P.N. Subramanian said...

Stuarts story is very interesting.I presume there were very many such people of British Origin who got afflicted with our culture. This has happened in the ancient past as well.

Maddy said...

thanks PNS - he was one of the first and the one who raised all the eyebrows saysingw hat he thought was right

Happy Kitten said...

And now the British can't do without our curries I read... interesting guy this Stuart and I am sure there were many more who had the same attitude once they got off their high horses..

as for the Sari, which other attire can make a woman more appealing? nd like the lungi which is most suitable for the climate back home, even the sari allows a lot of air circulation..

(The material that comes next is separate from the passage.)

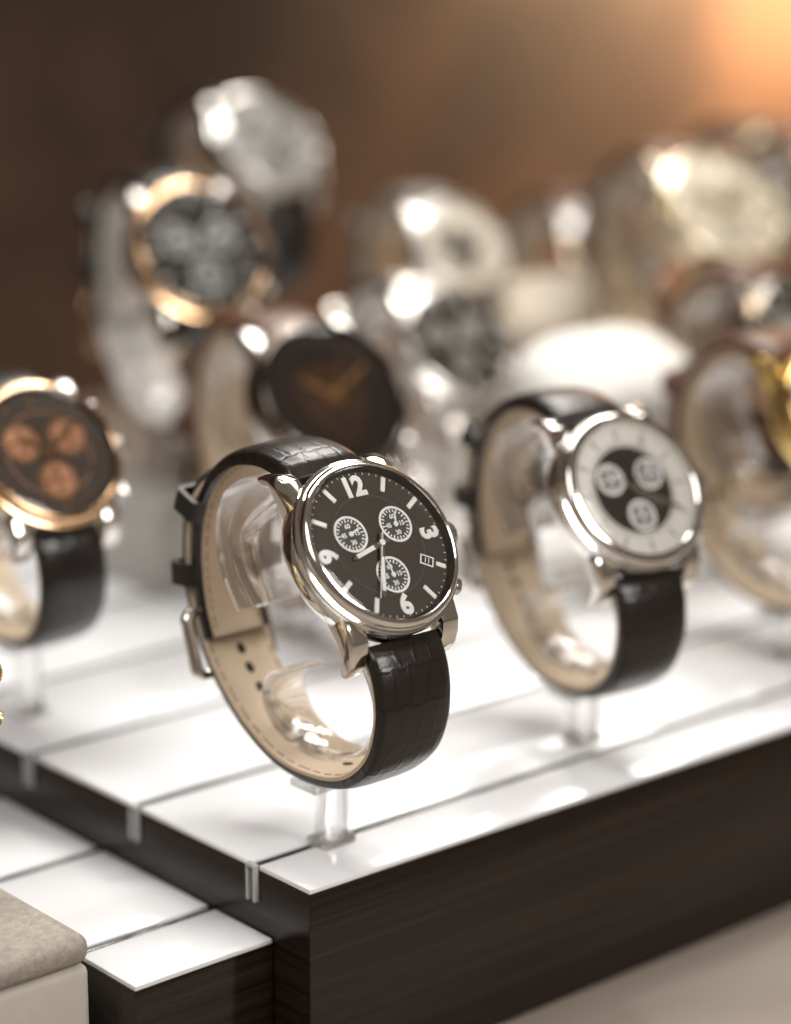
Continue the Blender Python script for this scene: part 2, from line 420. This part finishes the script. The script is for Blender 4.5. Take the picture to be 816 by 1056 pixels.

think the Corset was of the Victorian era? all prim and proper.... but what a nightmare for those who had to wear it...

Maddy said...

Thanks HK..

The sari is a great pice of attire, without doubt. I think the lungi came from Burma or possibly with the Malaysian tea estate workers who were coming home for vacation.

Yup the busk & the corset era sort of tapered off after the Victorian times

valerie said...

I am having some difficulties to find a copy of C. Stuart's book - the vindication of the Hindoos - have you seen it sold anywhere?

vbclaudel@aol.com

Maddy said...

hi Valerie
It was available in libraries, let me see if it is available on line, will revert
thanks for visiting

Kuldip D Gandhi said...

Interesting Story

Maddy said...

Thanks Kuldip
appreciate your comment

john r redmond said...

He is a cousin in our ma's family tree. His father Thomas Smyth, twice mayor and many years MP of Limericks City, Irland was brother of our ancestor.

Anonymous said...

We have just published a small book about his great niece Juliana Stuart King called "Letters from Leigh". She was very proud of her Stuart name and handed it down to her children. Interestingly she was married to a Rector and Canon who was brother of Bishop King of Lincoln. Both of these men were High Church proponents of the Oxford Movement or Anglo Catholicism in the Church of England. We have researched the Stuart family tree and they are a very interesting family.